The developments in the US and Europe might lead some in Opec to wonder whether they may be able to sell all their oil in the future—that demand and other technologies might leave some of their assets stranded. But they think they have one ace—China—and with it the other developing countries beginning to catch up with the west.

In the short run they are probably right. But only in the short run. China has massive shale gas deposits, and an authoritarian power to direct energy efficiency. Its sheer energy inefficiency has a flip side: it could make major inroads into its demand. Then there are China’s diversification options. It has coal and minerals from Mongolia, Indonesia, and Australia to draw upon to add to its gas options. It is building 24 nuclear reactors, and has plans for more. And finally, China’s economic growth may not be sustained.

This year the oil price could easily go higher—perhaps much higher—and if Iran is attacked and the Strait of Hormuz threatened it could be dramatic. In response, there are only the strategic stockpiles, Saudi’s limited additional production, and lots of military hardware. It could be very unpleasant.
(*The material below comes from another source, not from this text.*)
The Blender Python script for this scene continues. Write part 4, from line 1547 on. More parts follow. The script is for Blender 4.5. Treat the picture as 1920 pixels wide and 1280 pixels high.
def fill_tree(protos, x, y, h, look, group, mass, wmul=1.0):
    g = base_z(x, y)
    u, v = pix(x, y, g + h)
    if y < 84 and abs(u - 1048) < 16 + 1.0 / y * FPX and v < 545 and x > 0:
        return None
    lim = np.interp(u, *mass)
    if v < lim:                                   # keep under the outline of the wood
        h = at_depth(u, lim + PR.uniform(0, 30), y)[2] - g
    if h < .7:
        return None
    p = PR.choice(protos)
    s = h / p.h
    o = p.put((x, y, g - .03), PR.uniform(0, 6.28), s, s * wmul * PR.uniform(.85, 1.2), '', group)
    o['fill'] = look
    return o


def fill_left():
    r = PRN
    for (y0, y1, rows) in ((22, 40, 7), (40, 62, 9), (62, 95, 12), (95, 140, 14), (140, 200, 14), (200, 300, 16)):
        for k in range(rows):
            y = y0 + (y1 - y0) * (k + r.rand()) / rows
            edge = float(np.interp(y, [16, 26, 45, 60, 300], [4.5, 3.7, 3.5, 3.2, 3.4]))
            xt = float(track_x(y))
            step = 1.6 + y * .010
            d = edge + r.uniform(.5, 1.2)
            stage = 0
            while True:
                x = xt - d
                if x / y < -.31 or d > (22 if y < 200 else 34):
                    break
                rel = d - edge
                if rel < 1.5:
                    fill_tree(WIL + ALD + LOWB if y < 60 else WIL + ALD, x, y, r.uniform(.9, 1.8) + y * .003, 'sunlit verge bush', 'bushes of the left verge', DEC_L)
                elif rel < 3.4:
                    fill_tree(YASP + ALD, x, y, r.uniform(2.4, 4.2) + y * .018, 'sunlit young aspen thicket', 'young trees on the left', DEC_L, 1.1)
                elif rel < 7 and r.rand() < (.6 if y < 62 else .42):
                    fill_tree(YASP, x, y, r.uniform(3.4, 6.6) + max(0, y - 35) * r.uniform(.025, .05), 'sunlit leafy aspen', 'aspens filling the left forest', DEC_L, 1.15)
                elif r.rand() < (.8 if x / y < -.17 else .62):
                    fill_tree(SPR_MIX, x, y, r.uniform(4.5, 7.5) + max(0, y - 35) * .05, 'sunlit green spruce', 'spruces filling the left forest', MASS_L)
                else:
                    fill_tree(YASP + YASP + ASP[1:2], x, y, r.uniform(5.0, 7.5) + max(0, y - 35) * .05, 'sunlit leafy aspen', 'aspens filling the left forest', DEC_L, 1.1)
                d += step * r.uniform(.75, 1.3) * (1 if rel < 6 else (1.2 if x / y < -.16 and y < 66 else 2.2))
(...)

But the higher it goes, the bigger the likely fall. A further burst in prices would reinforce the supply side substitutions and the demand responses. Opec (and Russia) should be very worried that while this year might be a party for authoritarian regimes under pressure, there might be a very serious hangover. By that time the US might not even care very much—and a much more energy efficient and diversified Europe might not either.